## [Instructions for the task]
Give every line of the material again, exactly as written.

━━ Given information ━━

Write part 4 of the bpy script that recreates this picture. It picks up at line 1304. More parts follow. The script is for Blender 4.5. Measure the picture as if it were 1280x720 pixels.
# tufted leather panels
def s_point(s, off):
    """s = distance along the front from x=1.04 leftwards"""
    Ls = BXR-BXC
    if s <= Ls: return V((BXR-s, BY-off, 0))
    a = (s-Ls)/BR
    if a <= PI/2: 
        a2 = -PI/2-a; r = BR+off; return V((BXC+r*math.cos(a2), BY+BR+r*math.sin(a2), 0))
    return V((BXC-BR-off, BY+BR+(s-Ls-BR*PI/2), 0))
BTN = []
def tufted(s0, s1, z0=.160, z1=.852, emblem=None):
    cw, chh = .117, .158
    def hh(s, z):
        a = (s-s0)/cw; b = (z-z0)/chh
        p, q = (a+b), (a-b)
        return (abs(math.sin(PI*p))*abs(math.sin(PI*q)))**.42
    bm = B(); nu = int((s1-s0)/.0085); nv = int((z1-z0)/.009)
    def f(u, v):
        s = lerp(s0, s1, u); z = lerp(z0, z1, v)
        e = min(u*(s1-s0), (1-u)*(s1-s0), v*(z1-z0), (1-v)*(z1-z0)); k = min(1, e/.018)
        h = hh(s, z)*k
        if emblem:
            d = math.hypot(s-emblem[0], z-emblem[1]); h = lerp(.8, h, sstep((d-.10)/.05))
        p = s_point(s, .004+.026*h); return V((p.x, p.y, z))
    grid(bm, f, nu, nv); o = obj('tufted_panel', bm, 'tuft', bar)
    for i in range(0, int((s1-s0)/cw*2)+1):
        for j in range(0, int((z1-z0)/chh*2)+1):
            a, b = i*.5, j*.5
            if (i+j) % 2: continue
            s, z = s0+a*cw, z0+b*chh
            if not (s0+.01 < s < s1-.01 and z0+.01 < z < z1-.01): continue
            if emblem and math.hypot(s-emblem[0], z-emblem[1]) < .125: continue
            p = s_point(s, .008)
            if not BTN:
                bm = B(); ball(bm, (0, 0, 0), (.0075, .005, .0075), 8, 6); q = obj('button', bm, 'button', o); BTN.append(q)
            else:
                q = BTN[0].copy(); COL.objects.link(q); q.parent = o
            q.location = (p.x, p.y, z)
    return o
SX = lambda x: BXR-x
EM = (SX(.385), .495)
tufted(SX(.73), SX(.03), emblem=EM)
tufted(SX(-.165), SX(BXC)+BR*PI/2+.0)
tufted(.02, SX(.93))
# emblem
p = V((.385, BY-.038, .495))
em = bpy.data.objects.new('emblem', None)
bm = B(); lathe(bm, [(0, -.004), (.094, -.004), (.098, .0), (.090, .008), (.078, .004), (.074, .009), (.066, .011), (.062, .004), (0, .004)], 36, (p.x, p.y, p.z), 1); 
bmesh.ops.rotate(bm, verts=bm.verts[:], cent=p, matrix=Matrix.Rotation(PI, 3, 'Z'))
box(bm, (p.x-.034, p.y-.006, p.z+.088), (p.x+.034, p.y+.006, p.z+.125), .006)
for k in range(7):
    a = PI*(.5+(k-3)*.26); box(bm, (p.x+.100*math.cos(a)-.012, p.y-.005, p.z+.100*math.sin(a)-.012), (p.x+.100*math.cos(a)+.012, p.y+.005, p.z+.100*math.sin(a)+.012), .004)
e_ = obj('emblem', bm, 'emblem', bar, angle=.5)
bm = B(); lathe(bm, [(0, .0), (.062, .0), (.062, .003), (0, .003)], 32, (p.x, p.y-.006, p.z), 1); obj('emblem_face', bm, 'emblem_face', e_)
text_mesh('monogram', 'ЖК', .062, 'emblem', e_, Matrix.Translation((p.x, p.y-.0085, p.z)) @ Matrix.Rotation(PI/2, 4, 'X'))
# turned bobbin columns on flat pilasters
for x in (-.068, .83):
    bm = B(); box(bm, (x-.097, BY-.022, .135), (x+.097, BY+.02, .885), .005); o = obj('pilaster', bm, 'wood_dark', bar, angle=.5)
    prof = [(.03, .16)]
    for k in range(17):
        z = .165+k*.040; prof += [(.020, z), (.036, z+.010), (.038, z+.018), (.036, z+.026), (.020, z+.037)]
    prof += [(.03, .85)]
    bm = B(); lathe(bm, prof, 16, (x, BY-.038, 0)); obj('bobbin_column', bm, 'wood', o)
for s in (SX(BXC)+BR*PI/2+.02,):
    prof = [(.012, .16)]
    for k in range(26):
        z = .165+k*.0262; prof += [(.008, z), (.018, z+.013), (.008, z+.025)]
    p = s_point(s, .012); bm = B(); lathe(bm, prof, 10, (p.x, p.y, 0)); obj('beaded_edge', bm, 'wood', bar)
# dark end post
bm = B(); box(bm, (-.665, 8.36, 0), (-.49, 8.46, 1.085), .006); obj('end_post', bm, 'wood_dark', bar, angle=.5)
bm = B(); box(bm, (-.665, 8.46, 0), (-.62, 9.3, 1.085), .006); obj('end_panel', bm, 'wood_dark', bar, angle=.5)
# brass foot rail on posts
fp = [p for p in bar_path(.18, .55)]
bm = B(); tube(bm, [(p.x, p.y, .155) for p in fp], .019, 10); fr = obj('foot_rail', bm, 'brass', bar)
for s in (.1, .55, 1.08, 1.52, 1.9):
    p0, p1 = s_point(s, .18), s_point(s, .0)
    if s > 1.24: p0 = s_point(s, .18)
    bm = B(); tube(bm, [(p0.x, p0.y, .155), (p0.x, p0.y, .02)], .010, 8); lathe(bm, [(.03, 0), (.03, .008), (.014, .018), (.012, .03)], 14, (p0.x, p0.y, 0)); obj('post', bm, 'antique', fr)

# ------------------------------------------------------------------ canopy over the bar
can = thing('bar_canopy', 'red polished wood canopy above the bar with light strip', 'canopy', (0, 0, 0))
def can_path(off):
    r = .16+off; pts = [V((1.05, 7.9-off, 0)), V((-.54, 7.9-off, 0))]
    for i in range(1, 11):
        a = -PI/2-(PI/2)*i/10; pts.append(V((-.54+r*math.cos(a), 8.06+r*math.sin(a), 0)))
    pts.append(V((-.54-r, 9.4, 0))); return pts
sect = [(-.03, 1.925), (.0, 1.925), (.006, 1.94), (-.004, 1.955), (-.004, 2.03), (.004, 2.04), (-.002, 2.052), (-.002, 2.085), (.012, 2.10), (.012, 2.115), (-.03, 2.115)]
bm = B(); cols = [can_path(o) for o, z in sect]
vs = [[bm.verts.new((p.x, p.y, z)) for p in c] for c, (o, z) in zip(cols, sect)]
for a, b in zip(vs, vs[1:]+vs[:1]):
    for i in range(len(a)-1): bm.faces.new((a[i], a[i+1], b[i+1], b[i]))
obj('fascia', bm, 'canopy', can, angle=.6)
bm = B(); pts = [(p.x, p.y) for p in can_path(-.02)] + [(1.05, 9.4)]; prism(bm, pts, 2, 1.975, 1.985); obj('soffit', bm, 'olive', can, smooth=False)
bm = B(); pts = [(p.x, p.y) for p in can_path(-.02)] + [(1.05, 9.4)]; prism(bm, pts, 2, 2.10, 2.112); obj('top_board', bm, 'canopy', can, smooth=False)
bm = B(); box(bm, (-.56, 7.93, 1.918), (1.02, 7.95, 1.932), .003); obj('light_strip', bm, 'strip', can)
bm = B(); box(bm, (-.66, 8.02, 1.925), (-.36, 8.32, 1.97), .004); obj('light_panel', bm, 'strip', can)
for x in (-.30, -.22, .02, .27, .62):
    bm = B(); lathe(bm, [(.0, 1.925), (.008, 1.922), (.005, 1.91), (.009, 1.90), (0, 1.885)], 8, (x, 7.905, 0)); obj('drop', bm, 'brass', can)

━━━

## [Final result]
Write part 4 of the bpy script that recreates this picture. It picks up at line 1304. More parts follow. The script is for Blender 4.5. Measure the picture as if it were 1280x720 pixels.
# tufted leather panels
def s_point(s, off):
    """s = distance along the front from x=1.04 leftwards"""
    Ls = BXR-BXC
    if s <= Ls: return V((BXR-s, BY-off, 0))
    a = (s-Ls)/BR
    if a <= PI/2: 
        a2 = -PI/2-a; r = BR+off; return V((BXC+r*math.cos(a2), BY+BR+r*math.sin(a2), 0))
    return V((BXC-BR-off, BY+BR+(s-Ls-BR*PI/2), 0))
BTN = []
def tufted(s0, s1, z0=.160, z1=.852, emblem=None):
    cw, chh = .117, .158
    def hh(s, z):
        a = (s-s0)/cw; b = (z-z0)/chh
        p, q = (a+b), (a-b)
        return (abs(math.sin(PI*p))*abs(math.sin(PI*q)))**.42
    bm = B(); nu = int((s1-s0)/.0085); nv = int((z1-z0)/.009)
    def f(u, v):
        s = lerp(s0, s1, u); z = lerp(z0, z1, v)
        e = min(u*(s1-s0), (1-u)*(s1-s0), v*(z1-z0), (1-v)*(z1-z0)); k = min(1, e/.018)
        h = hh(s, z)*k
        if emblem:
            d = math.hypot(s-emblem[0], z-emblem[1]); h = lerp(.8, h, sstep((d-.10)/.05))
        p = s_point(s, .004+.026*h); return V((p.x, p.y, z))
    grid(bm, f, nu, nv); o = obj('tufted_panel', bm, 'tuft', bar)
    for i in range(0, int((s1-s0)/cw*2)+1):
        for j in range(0, int((z1-z0)/chh*2)+1):
            a, b = i*.5, j*.5
            if (i+j) % 2: continue
            s, z = s0+a*cw, z0+b*chh
            if not (s0+.01 < s < s1-.01 and z0+.01 < z < z1-.01): continue
            if emblem and math.hypot(s-emblem[0], z-emblem[1]) < .125: continue
            p = s_point(s, .008)
            if not BTN:
                bm = B(); ball(bm, (0, 0, 0), (.0075, .005, .0075), 8, 6); q = obj('button', bm, 'button', o); BTN.append(q)
            else:
                q = BTN[0].copy(); COL.objects.link(q); q.parent = o
            q.location = (p.x, p.y, z)
    return o
SX = lambda x: BXR-x
EM = (SX(.385), .495)
tufted(SX(.73), SX(.03), emblem=EM)
tufted(SX(-.165), SX(BXC)+BR*PI/2+.0)
tufted(.02, SX(.93))
# emblem
p = V((.385, BY-.038, .495))
em = bpy.data.objects.new('emblem', None)
bm = B(); lathe(bm, [(0, -.004), (.094, -.004), (.098, .0), (.090, .008), (.078, .004), (.074, .009), (.066, .011), (.062, .004), (0, .004)], 36, (p.x, p.y, p.z), 1); 
bmesh.ops.rotate(bm, verts=bm.verts[:], cent=p, matrix=Matrix.Rotation(PI, 3, 'Z'))
box(bm, (p.x-.034, p.y-.006, p.z+.088), (p.x+.034, p.y+.006, p.z+.125), .006)
for k in range(7):
    a = PI*(.5+(k-3)*.26); box(bm, (p.x+.100*math.cos(a)-.012, p.y-.005, p.z+.100*math.sin(a)-.012), (p.x+.100*math.cos(a)+.012, p.y+.005, p.z+.100*math.sin(a)+.012), .004)
e_ = obj('emblem', bm, 'emblem', bar, angle=.5)
bm = B(); lathe(bm, [(0, .0), (.062, .0), (.062, .003), (0, .003)], 32, (p.x, p.y-.006, p.z), 1); obj('emblem_face', bm, 'emblem_face', e_)
text_mesh('monogram', 'ЖК', .062, 'emblem', e_, Matrix.Translation((p.x, p.y-.0085, p.z)) @ Matrix.Rotation(PI/2, 4, 'X'))
# turned bobbin columns on flat pilasters
for x in (-.068, .83):
    bm = B(); box(bm, (x-.097, BY-.022, .135), (x+.097, BY+.02, .885), .005); o = obj('pilaster', bm, 'wood_dark', bar, angle=.5)
    prof = [(.03, .16)]
    for k in range(17):
        z = .165+k*.040; prof += [(.020, z), (.036, z+.010), (.038, z+.018), (.036, z+.026), (.020, z+.037)]
    prof += [(.03, .85)]
    bm = B(); lathe(bm, prof, 16, (x, BY-.038, 0)); obj('bobbin_column', bm, 'wood', o)
for s in (SX(BXC)+BR*PI/2+.02,):
    prof = [(.012, .16)]
    for k in range(26):
        z = .165+k*.0262; prof += [(.008, z), (.018, z+.013), (.008, z+.025)]
    p = s_point(s, .012); bm = B(); lathe(bm, prof, 10, (p.x, p.y, 0)); obj('beaded_edge', bm, 'wood', bar)
# dark end post
bm = B(); box(bm, (-.665, 8.36, 0), (-.49, 8.46, 1.085), .006); obj('end_post', bm, 'wood_dark', bar, angle=.5)
bm = B(); box(bm, (-.665, 8.46, 0), (-.62, 9.3, 1.085), .006); obj('end_panel', bm, 'wood_dark', bar, angle=.5)
# brass foot rail on posts
fp = [p for p in bar_path(.18, .55)]
bm = B(); tube(bm, [(p.x, p.y, .155) for p in fp], .019, 10); fr = obj('foot_rail', bm, 'brass', bar)
for s in (.1, .55, 1.08, 1.52, 1.9):
    p0, p1 = s_point(s, .18), s_point(s, .0)
    if s > 1.24: p0 = s_point(s, .18)
    bm = B(); tube(bm, [(p0.x, p0.y, .155), (p0.x, p0.y, .02)], .010, 8); lathe(bm, [(.03, 0), (.03, .008), (.014, .018), (.012, .03)], 14, (p0.x, p0.y, 0)); obj('post', bm, 'antique', fr)

# ------------------------------------------------------------------ canopy over the bar
can = thing('bar_canopy', 'red polished wood canopy above the bar with light strip', 'canopy', (0, 0, 0))
def can_path(off):
    r = .16+off; pts = [V((1.05, 7.9-off, 0)), V((-.54, 7.9-off, 0))]
    for i in range(1, 11):
        a = -PI/2-(PI/2)*i/10; pts.append(V((-.54+r*math.cos(a), 8.06+r*math.sin(a), 0)))
    pts.append(V((-.54-r, 9.4, 0))); return pts
sect = [(-.03, 1.925), (.0, 1.925), (.006, 1.94), (-.004, 1.955), (-.004, 2.03), (.004, 2.04), (-.002, 2.052), (-.002, 2.085), (.012, 2.10), (.012, 2.115), (-.03, 2.115)]
bm = B(); cols = [can_path(o) for o, z in sect]
vs = [[bm.verts.new((p.x, p.y, z)) for p in c] for c, (o, z) in zip(cols, sect)]
for a, b in zip(vs, vs[1:]+vs[:1]):
    for i in range(len(a)-1): bm.faces.new((a[i], a[i+1], b[i+1], b[i]))
obj('fascia', bm, 'canopy', can, angle=.6)
bm = B(); pts = [(p.x, p.y) for p in can_path(-.02)] + [(1.05, 9.4)]; prism(bm, pts, 2, 1.975, 1.985); obj('soffit', bm, 'olive', can, smooth=False)
bm = B(); pts = [(p.x, p.y) for p in can_path(-.02)] + [(1.05, 9.4)]; prism(bm, pts, 2, 2.10, 2.112); obj('top_board', bm, 'canopy', can, smooth=False)
bm = B(); box(bm, (-.56, 7.93, 1.918), (1.02, 7.95, 1.932), .003); obj('light_strip', bm, 'strip', can)
bm = B(); box(bm, (-.66, 8.02, 1.925), (-.36, 8.32, 1.97), .004); obj('light_panel', bm, 'strip', can)
for x in (-.30, -.22, .02, .27, .62):
    bm = B(); lathe(bm, [(.0, 1.925), (.008, 1.922), (.005, 1.91), (.009, 1.90), (0, 1.885)], 8, (x, 7.905, 0)); obj('drop', bm, 'brass', can)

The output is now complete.